The form of the above declaration seems to have rankled in the Canadian mind.

2. As you know, Lord Cecil [5] is regarded as a fanatic on the subject of the League and is kept on a very tight rein on League matters. In fact at Geneva this month, Chamberlain gave him hardly anything to do at all, which seemed rather a waste of a good brain. It was quite evident, even to me, that Cecil was being muzzled and it must have been very galling to him.

Cecil has been making rather a fuss about it since this last League Assembly. He has asked for an office in the Foreign Office where papers on League matters can be marked and passed to him.

However, Chamberlain has refused and Cecil is in rather a pet about it.

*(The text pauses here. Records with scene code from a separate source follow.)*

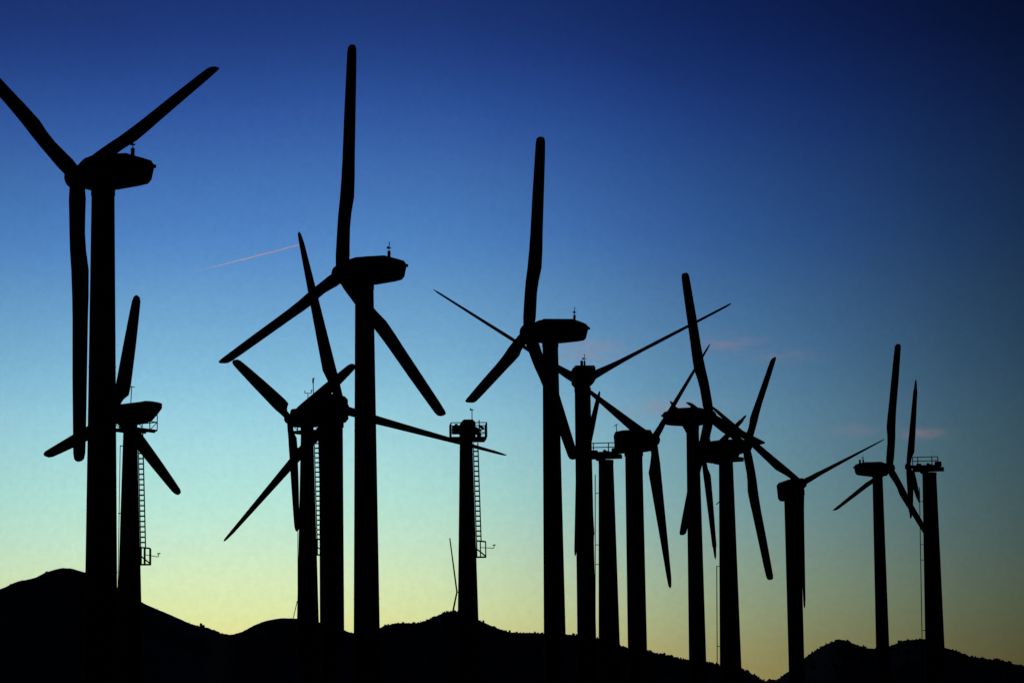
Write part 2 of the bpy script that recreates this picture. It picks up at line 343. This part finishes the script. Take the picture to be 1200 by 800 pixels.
def octo(x, hw, zb, zt, cb, ct, skew=0.0):
    return [(px + skew * (zt - pz), py, pz) for px, py, pz in [(x, -hw + cb, zb), (x, hw - cb, zb), (x, hw, zb + cb), (x, hw, zt - ct), (x, hw - ct, zt), (x, -hw + ct, zt), (x, -hw, zt - ct), (x, -hw, zb + cb)]]
def nacelle_mesh(kind, o):
    b = MB()
    if kind == 'boat':
        b.rings([octo(*q) for q in ((o - .33, .44, -.44, .42, .2, .2), (o - .45, .58, -.55, .54, .24, .16), (o - .75, .68, -.59, .66, .28, .14), (.2, .74, -.60, .73, .32, .12), (-.5, .75, -.59, .74, .32, .10), (-1.56, .73, -.48, .73, .24, .10), (-2.06, .66, -.41, .57, .14, .14, .12), (-2.20, .60, -.33, .42, .10, .12, .22))])
        b.box((-2.29, -.57, .24), (-1.95, .57, .38))                # rain lip over the tail louvre
        b.rings([octo(*q) for q in ((.35, .40, .69, .785, .03, .05), (-.25, .40, .69, .785, .03, .05))])   # roof hatch
    elif kind == 'box':
        b.rings([octo(*q) for q in ((o - .30, .50, -.60, .55, .2, .2), (o - .48, .74, -.92, .78, .22, .22), (.2, .78, -.96, .85, .2, .22), (-1.25, .78, -.94, .85, .2, .22), (-1.40, .70, -.82, .74, .2, .22))])
    elif kind == 'wedge':
        b.rings([octo(*q) for q in ((o - .28, .36, -.42, .42, .14, .14), (o - .4, .5, -.68, .74, .15, .15), (0, .57, -.76, .82, .12, .14), (-1.2, .57, -.58, .92, .12, .14), (-1.7, .56, -.40, .98, .12, .10), (-2.2, .52, .05, .95, .12, .10), (-2.55, .46, .46, .86, .06, .06))])
    return b.mesh('nacelle', M_NAC)
def hub_mesh(kind, k=1.0):
    b = MB()
    if kind == 'open':
        b.lathe_x([(-.55 * k, .16), (-.2 * k, .18), (-.2 * k, .34 * k), (.16 * k, .34 * k), (.28 * k, .24 * k), (.33 * k, .08 * k)])
    elif kind == 'wedge':
        b.lathe_x([(-.34, .22), (-.28, .40), (.22, .40), (.36, .30), (.42, .10)])
    else:
        b.lathe_x([(-.42, .30), (-.36, .50), (.20, .50), (.36, .42), (.47, .28), (.52, .10)])
    return b.mesh('rotor_hub', M_NAC, True)
def mast_mesh(kind):
    b = MB()
    if kind == 'boat':
        b.box((-.06, -.06, 0), (.06, .06, .34)); b.tube((0, 0, .3), (0, 0, .82), .022)
        b.tube((-.12, 0, .50), (.12, 0, .50), .02); b.tube((0, -.14, .5), (0, .14, .5), .02)
        b.lathe_z([(.44, .03), (.46, .07), (.54, .07), (.56, .03)], 10, .0, .10)
    elif kind == 'vane':
        b.tube((0, 0, 0), (0, 0, 1.34), .032); b.tube((-.17, -.17, 1.26), (.17, .17, 1.30), .026); b.tube((-.16, .16, 1.2), (.12, -.12, 1.34), .02)
    else:                                                            # U-shaped bracket with cup wheel and vane
        b.tube((0, 0, 0), (0, 0, 1.0), .03)
        b.tube((-.22, -.14, 1.0), (.22, .14, 1.0), .026); b.tube((-.22, -.14, 1.0), (-.22, -.14, 1.20), .03); b.tube((.22, .14, 1.0), (.22, .14, 1.22), .03)
        b.lathe_z([(1.18, .02), (1.2, .07), (1.26, .07), (1.28, .02)], 10, -.24, -.15)
    return b.mesh('anemometer_mast', M_STEEL)

def make_tower(root, p, top, collar=.025):
    def rz(z): return p['r1'] + (p['r2'] - p['r1']) * (p['z1'] - z) / (p['z1'] - p['z2'])
    b = MB(); zb = -0.3
    prof = [(zb, rz(zb) + .16), (.12, rz(0) + .16), (.12, rz(.12))]
    for fz in (top * .36, top * .70):
        prof += [(fz - .03, rz(fz)), (fz - .03, rz(fz) + .008), (fz + .03, rz(fz) + .008), (fz + .03, rz(fz))]
    prof += [(top - .30, rz(top)), (top - .30, rz(top) + collar), (top, rz(top) + collar)]
    b.lathe_z(prof, 48)
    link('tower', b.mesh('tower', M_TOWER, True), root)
    return rz
def make_ladder(root, rz, ztop, zbot, gate_arm):
    b = MB(); w0, w1 = .05, .40
    b.tube((rz(zbot) + w0, 0, zbot), (rz(ztop) + w0, 0, ztop), .04); b.tube((rz(zbot) + w1, 0, zbot), (rz(ztop) + w1, 0, ztop), .046)
    z = zbot
    while z < ztop:
        b.tube((rz(z) + w0, 0, z), (rz(z) + w1, 0, z), .062, n=6); z += .38
    z = zbot + .6
    while z < ztop:
        b.tube((rz(z) - .05, 0, z), (rz(z) + w0, 0, z), .03); z += 3.0
    lad = link('ladder', b.mesh('ladder', M_STEEL), root)
    g_ = MB(); r = rz(zbot); x0, x1 = r + .06, r + .74; y0, y1 = -.3, .3; za, zb_ = zbot - 1.22, zbot + .02
    for y in (y0, y1):
        for (A, B) in (((x0, y, za), (x1, y, za)), ((x0, y, zb_), (x1, y, zb_ - .08)), ((x1, y, za), (x1, y, zb_ - .08)), ((x0, y, za), (x0, y, zb_)), ((x0 + .28, y, za), (x0 + .28, y, zb_)), ((x0, y, (za + zb_) / 2), (x1, y, za + .06))):
            g_.tube(A, B, .042)
    for (x, z) in ((x0, za), (x1, za), (x1, zb_ - .08), (x0, zb_)):
        g_.tube((x, y0, z), (x, y1, z), .032)
    g_.box((x0 - .05, y0, za - .05), (x1 + .02, y1, za + .03))
    link('climb_guard', g_.mesh('climb_guard', M_STEEL), lad)
    a_ = MB(); zm = (za + zb_) / 2 + .02
    e = Vector((x1 + .62, y0, zm + gate_arm))
    a_.tube((x0 + .3, y0 - .04, zm + .06), e, .026); a_.tube(e, e + Vector((.03, 0, .22)), .026); a_.tube(e + Vector((-.09, 0, .23)), e + Vector((.15, 0, .25)), .04)
    link('bracket_arm', a_.mesh('bracket_arm', M_STEEL), lad)
def make_conduit(root, rz, ztop, off, stands, zbot=0.0, r=.028, close=False):
    b = MB()
    b.tube((-rz(zbot) - (-.02 if close else off), 0, zbot), (-rz(ztop) - off, 0, ztop), r)
    for z in stands: b.tube((-rz(z) - off, 0, z), (-rz(z) + .06, 0, z), .035)
    link('cable_conduit', b.mesh('cable_conduit', M_STEEL), root)
def make_platform(root, mat, x0, x1, hw, zf, rail=1.1):
    b = MB(); b.box((x0, -hw, zf - .10), (x1, hw, zf + .03))
    for x in (x0 + .2, (x0 + x1) / 2, x1 - .2): b.box((x - .05, -hw + .05, zf - .20), (x + .05, hw - .05, zf - .10))
    pl = link('service_platform', b.mesh('service_platform', M_STEEL), root, mat)
    q = MB(); c = [(x0, -hw), (x1, -hw), (x1, hw), (x0, hw)]
    for i in range(4):
        (ax, ay), (bx, by) = c[i], c[(i + 1) % 4]
        for zz in (zf + rail * .52, zf + rail): q.tube((ax, ay, zz), (bx, by, zz), .036)
        for s_ in (0, .33, .67): q.tube((ax + (bx - ax) * s_, ay + (by - ay) * s_, zf), (ax + (bx - ax) * s_, ay + (by - ay) * s_, zf + rail), .036)
        q.tube((ax, ay, zf + rail * .52), (ax + (bx - ax) * .33, ay + (by - ay) * .33, zf + .05), .03)
    link('railing', q.mesh('railing', M_STEEL), pl)

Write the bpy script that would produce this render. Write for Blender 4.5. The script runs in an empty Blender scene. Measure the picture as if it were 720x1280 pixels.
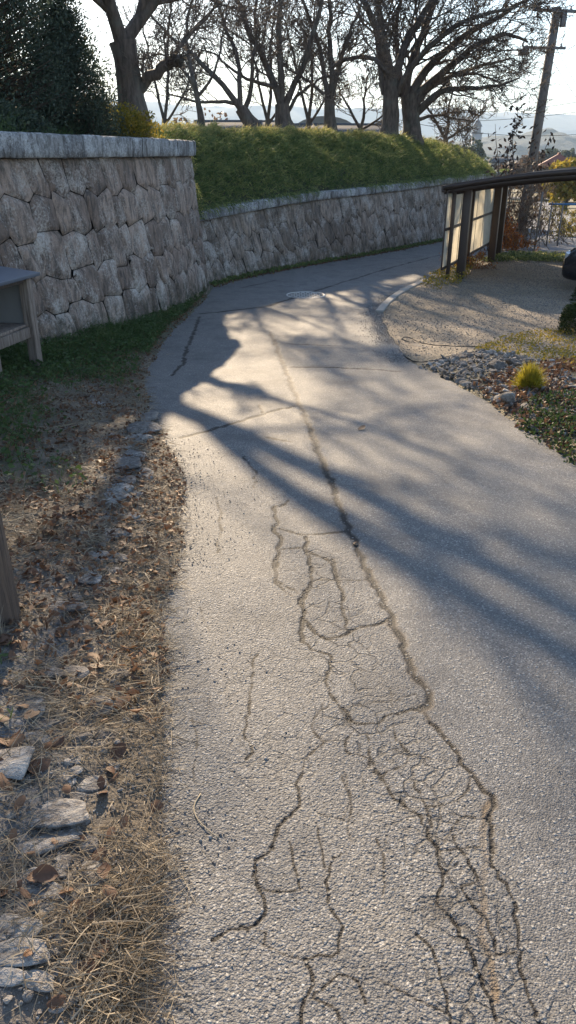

Hints of his resignation have been heard.

3. There are several things of interest in the press cuttings going to you this week.

A good picture of the domestic situation in Italy is given in the leader in the 'Daily Telegraph' of 25.3.26.

The Debate on Allied Debts in the House of Commons on 24th March (see press cuttings of 25th March).

Schacht [6] (President of the German Reichsbank) made a speech before the German Colonial Society on 'a new Colonial policy', as reported in the 'Times' of 26th March.

Mr. Moody's letter to the 'Morning Post' of 26th March on America's moral position with regard to Europe. [7]

4. I spent the night with Sir Hugh Trenchard a few days ago at his house just out of London.

As you know, Trenchard, as Chief of the Air Staff, controls only the military side of flying. Sir Sefton Brancker is Controller of Civil Aviation and answers directly to Sir Samuel Hoare, Minister for Air. Trenchard has but little time for Brancker or for civil aviation. He thinks that civil aviation will never pay its way in our generation, but that if you want it, you can have it if you can afford to pay for it. He thinks people are fooling themselves if they think that the subsidies to civil aviation companies can ever be reduced or eliminated. He would like to see the work now done on civil air routes carried out by military air units and so enable them to earn something towards their maintenance.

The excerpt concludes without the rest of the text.